Considérations: la pellicule
Dans les années 1880, l’arrivée du rouleau de pellicule photographique a bouleversé la pratique de la photographie amateure en permettant à une masse de consommer l’image par la production plutôt que par sa simple consultation. Paradoxalement, la pellicule, en même temps qu’elle a ouvert la porte à une « démocratisation » du médium dans ses usages quotidiens, est devenue un outil incontournable pour les photographes professionnels, notamment pour les photoreporters toujours plus avides de procédés qui facilitent leurs déplacements et leur permettent de se concentrer sur la capture des images plutôt que sur leur développement. Facilité d’exécution sera maintenant le mot d’ordre de la photographie. Avec le support-pellicule, la photographie se prépare à recouvrir toutes les surfaces possibles: le panneau publicitaire, le livre, le journal, l’écran, le babillard, le mur de la maison, la cimaise du musée.

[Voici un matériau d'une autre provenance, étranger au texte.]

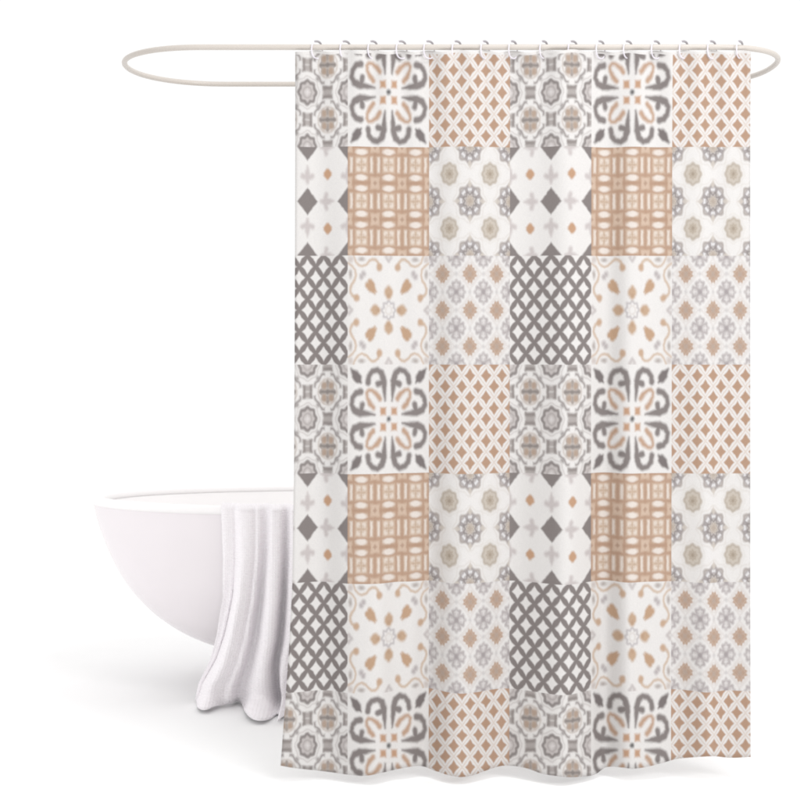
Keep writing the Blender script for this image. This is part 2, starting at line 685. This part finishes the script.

Alors qu’affirmer que notre époque glorifie la surface (et le superficiel) est devenu lieu commun, la pellicule offre une métaphore tout aussi probante de l’expérience du contemporain qui évacue certaines des connotations plus négatives associées à la surface. Alors que la surface est une barrière solide, la pellicule évoque la porosité d’une membrane, d’une peau. Cela implique qu’il y a potentiellement quelque chose d’autre à révéler derrière la photographie, un champ de possibles que l’on peut percer mais qui peut aussi nous percer – ce à quoi Barthes touchait lorsqu’il parlait, dans La chambre claire, du punctum de la photographie.
Dans l’œuvre de Belin, la pellicule se comprend comme membrane de la société de consommation, comme épiderme vernaculaire ; c’est la cire appliquée sur les fruits d’une corbeille achetée, la couche de peinture des masques photographiés, l’huile appliquée sur le corps des culturistes, la transparence des fleurs superposées sur les portraits de femmes, l’emballage d’un sac de croustilles – et le film gras que ces dernières laissent sur les doigts. Chez Mosse, la pellicule Aerochrome est évidemment utilisée dans le processus de création des images, mais elle agit également comme une sorte de peau entre le regardeur et la photographie, qui lisse ce qui est vu tout en pointant la douleur qui se cache derrière l’image.
Qu’évoque pour vous l’utilisation de la pellicule photographique? Avez-vous des souvenirs rattachés à la pratique de la photographie argentique?
La certaine lenteur imposée par l’emploi de l’analogique chez Mosse et le travail méticuleux en studio de Belin va à l’encontre de l’impératif de la rapidité de production et de circulation de la photographie en régime contemporain. Alors que photographes professionnels comme amateurs sont maintenant chargés de nourrir un système médiatique toujours plus assoiffé de contenu, les deux artistes font l’apologie d’une certaine lenteur photographique. Pour vous, quels sont les espaces idéaux pour faire la promotion d’un regard plus éclairé sur la photographie, pour prendre le temps de regarder réellement la photographie?